-- start --
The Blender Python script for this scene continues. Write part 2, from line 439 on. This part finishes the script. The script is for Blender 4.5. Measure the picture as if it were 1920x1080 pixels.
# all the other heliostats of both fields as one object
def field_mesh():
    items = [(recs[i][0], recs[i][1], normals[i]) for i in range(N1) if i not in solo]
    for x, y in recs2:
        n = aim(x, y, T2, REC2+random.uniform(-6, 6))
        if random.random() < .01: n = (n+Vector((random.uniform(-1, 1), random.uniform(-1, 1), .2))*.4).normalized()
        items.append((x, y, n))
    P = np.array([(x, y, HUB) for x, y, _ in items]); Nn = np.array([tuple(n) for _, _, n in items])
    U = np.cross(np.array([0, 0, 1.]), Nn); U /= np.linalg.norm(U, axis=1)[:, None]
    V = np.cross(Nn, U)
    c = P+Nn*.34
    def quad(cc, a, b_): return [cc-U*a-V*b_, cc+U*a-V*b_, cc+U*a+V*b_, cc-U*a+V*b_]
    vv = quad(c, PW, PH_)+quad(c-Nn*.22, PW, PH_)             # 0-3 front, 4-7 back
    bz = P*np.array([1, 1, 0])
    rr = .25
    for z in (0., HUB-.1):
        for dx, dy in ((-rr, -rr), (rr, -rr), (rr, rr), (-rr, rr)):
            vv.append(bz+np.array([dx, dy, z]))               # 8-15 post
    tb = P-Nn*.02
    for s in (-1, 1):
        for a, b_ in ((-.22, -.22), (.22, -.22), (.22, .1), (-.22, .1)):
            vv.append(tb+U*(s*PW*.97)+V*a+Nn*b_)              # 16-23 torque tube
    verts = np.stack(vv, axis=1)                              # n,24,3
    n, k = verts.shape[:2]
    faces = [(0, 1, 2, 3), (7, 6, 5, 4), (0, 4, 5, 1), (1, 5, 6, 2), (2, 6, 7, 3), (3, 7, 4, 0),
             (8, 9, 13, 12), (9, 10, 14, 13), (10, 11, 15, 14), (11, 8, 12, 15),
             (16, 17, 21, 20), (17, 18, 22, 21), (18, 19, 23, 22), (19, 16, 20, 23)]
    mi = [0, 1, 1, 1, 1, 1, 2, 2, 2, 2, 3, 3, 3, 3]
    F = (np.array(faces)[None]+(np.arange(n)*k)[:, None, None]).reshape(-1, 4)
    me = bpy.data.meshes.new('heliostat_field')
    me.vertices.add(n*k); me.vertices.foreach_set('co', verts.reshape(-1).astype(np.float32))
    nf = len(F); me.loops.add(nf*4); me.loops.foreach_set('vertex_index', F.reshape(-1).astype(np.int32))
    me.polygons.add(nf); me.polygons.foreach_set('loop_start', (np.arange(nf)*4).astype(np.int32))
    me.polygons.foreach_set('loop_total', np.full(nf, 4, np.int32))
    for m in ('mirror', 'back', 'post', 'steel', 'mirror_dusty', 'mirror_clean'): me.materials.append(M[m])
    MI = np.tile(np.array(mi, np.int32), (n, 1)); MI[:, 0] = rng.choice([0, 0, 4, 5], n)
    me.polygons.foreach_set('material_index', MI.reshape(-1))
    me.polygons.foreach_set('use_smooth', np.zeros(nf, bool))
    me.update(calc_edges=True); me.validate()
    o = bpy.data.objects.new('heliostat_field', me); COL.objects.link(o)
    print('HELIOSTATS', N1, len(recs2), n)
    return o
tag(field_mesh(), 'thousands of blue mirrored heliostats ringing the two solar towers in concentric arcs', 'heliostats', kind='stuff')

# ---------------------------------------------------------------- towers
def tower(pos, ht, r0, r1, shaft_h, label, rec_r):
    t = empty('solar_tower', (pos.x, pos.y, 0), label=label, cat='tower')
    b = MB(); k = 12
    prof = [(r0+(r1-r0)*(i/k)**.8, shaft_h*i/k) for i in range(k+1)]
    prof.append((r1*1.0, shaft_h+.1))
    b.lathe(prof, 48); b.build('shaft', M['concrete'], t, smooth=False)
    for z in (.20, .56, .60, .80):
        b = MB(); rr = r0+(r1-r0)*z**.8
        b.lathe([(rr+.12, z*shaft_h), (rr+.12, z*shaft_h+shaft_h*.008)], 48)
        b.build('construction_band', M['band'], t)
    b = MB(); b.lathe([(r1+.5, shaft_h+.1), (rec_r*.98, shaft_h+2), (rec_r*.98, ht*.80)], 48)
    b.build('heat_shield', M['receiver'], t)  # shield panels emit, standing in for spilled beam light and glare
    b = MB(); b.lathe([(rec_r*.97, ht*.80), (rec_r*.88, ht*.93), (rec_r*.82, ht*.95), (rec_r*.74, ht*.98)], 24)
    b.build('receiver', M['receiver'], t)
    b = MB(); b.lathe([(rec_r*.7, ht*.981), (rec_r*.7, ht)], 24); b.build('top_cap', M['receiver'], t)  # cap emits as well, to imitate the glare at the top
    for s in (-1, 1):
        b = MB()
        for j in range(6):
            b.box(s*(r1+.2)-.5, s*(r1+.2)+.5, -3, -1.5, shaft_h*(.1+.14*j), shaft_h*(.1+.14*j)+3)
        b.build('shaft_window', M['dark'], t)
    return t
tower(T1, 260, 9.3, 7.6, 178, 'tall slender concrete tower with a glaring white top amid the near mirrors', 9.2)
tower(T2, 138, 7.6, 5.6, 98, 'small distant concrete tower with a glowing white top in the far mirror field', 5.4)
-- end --
-- Task to complete --
Repeat every line of the material exactly as given.

-- Task result --
The Blender Python script for this scene continues. Write part 2, from line 439 on. This part finishes the script. The script is for Blender 4.5. Measure the picture as if it were 1920x1080 pixels.
# all the other heliostats of both fields as one object
def field_mesh():
    items = [(recs[i][0], recs[i][1], normals[i]) for i in range(N1) if i not in solo]
    for x, y in recs2:
        n = aim(x, y, T2, REC2+random.uniform(-6, 6))
        if random.random() < .01: n = (n+Vector((random.uniform(-1, 1), random.uniform(-1, 1), .2))*.4).normalized()
        items.append((x, y, n))
    P = np.array([(x, y, HUB) for x, y, _ in items]); Nn = np.array([tuple(n) for _, _, n in items])
    U = np.cross(np.array([0, 0, 1.]), Nn); U /= np.linalg.norm(U, axis=1)[:, None]
    V = np.cross(Nn, U)
    c = P+Nn*.34
    def quad(cc, a, b_): return [cc-U*a-V*b_, cc+U*a-V*b_, cc+U*a+V*b_, cc-U*a+V*b_]
    vv = quad(c, PW, PH_)+quad(c-Nn*.22, PW, PH_)             # 0-3 front, 4-7 back
    bz = P*np.array([1, 1, 0])
    rr = .25
    for z in (0., HUB-.1):
        for dx, dy in ((-rr, -rr), (rr, -rr), (rr, rr), (-rr, rr)):
            vv.append(bz+np.array([dx, dy, z]))               # 8-15 post
    tb = P-Nn*.02
    for s in (-1, 1):
        for a, b_ in ((-.22, -.22), (.22, -.22), (.22, .1), (-.22, .1)):
            vv.append(tb+U*(s*PW*.97)+V*a+Nn*b_)              # 16-23 torque tube
    verts = np.stack(vv, axis=1)                              # n,24,3
    n, k = verts.shape[:2]
    faces = [(0, 1, 2, 3), (7, 6, 5, 4), (0, 4, 5, 1), (1, 5, 6, 2), (2, 6, 7, 3), (3, 7, 4, 0),
             (8, 9, 13, 12), (9, 10, 14, 13), (10, 11, 15, 14), (11, 8, 12, 15),
             (16, 17, 21, 20), (17, 18, 22, 21), (18, 19, 23, 22), (19, 16, 20, 23)]
    mi = [0, 1, 1, 1, 1, 1, 2, 2, 2, 2, 3, 3, 3, 3]
    F = (np.array(faces)[None]+(np.arange(n)*k)[:, None, None]).reshape(-1, 4)
    me = bpy.data.meshes.new('heliostat_field')
    me.vertices.add(n*k); me.vertices.foreach_set('co', verts.reshape(-1).astype(np.float32))
    nf = len(F); me.loops.add(nf*4); me.loops.foreach_set('vertex_index', F.reshape(-1).astype(np.int32))
    me.polygons.add(nf); me.polygons.foreach_set('loop_start', (np.arange(nf)*4).astype(np.int32))
    me.polygons.foreach_set('loop_total', np.full(nf, 4, np.int32))
    for m in ('mirror', 'back', 'post', 'steel', 'mirror_dusty', 'mirror_clean'): me.materials.append(M[m])
    MI = np.tile(np.array(mi, np.int32), (n, 1)); MI[:, 0] = rng.choice([0, 0, 4, 5], n)
    me.polygons.foreach_set('material_index', MI.reshape(-1))
    me.polygons.foreach_set('use_smooth', np.zeros(nf, bool))
    me.update(calc_edges=True); me.validate()
    o = bpy.data.objects.new('heliostat_field', me); COL.objects.link(o)
    print('HELIOSTATS', N1, len(recs2), n)
    return o
tag(field_mesh(), 'thousands of blue mirrored heliostats ringing the two solar towers in concentric arcs', 'heliostats', kind='stuff')

# ---------------------------------------------------------------- towers
def tower(pos, ht, r0, r1, shaft_h, label, rec_r):
    t = empty('solar_tower', (pos.x, pos.y, 0), label=label, cat='tower')
    b = MB(); k = 12
    prof = [(r0+(r1-r0)*(i/k)**.8, shaft_h*i/k) for i in range(k+1)]
    prof.append((r1*1.0, shaft_h+.1))
    b.lathe(prof, 48); b.build('shaft', M['concrete'], t, smooth=False)
    for z in (.20, .56, .60, .80):
        b = MB(); rr = r0+(r1-r0)*z**.8
        b.lathe([(rr+.12, z*shaft_h), (rr+.12, z*shaft_h+shaft_h*.008)], 48)
        b.build('construction_band', M['band'], t)
    b = MB(); b.lathe([(r1+.5, shaft_h+.1), (rec_r*.98, shaft_h+2), (rec_r*.98, ht*.80)], 48)
    b.build('heat_shield', M['receiver'], t)  # shield panels emit, standing in for spilled beam light and glare
    b = MB(); b.lathe([(rec_r*.97, ht*.80), (rec_r*.88, ht*.93), (rec_r*.82, ht*.95), (rec_r*.74, ht*.98)], 24)
    b.build('receiver', M['receiver'], t)
    b = MB(); b.lathe([(rec_r*.7, ht*.981), (rec_r*.7, ht)], 24); b.build('top_cap', M['receiver'], t)  # cap emits as well, to imitate the glare at the top
    for s in (-1, 1):
        b = MB()
        for j in range(6):
            b.box(s*(r1+.2)-.5, s*(r1+.2)+.5, -3, -1.5, shaft_h*(.1+.14*j), shaft_h*(.1+.14*j)+3)
        b.build('shaft_window', M['dark'], t)
    return t
tower(T1, 260, 9.3, 7.6, 178, 'tall slender concrete tower with a glaring white top amid the near mirrors', 9.2)
tower(T2, 138, 7.6, 5.6, 98, 'small distant concrete tower with a glowing white top in the far mirror field', 5.4)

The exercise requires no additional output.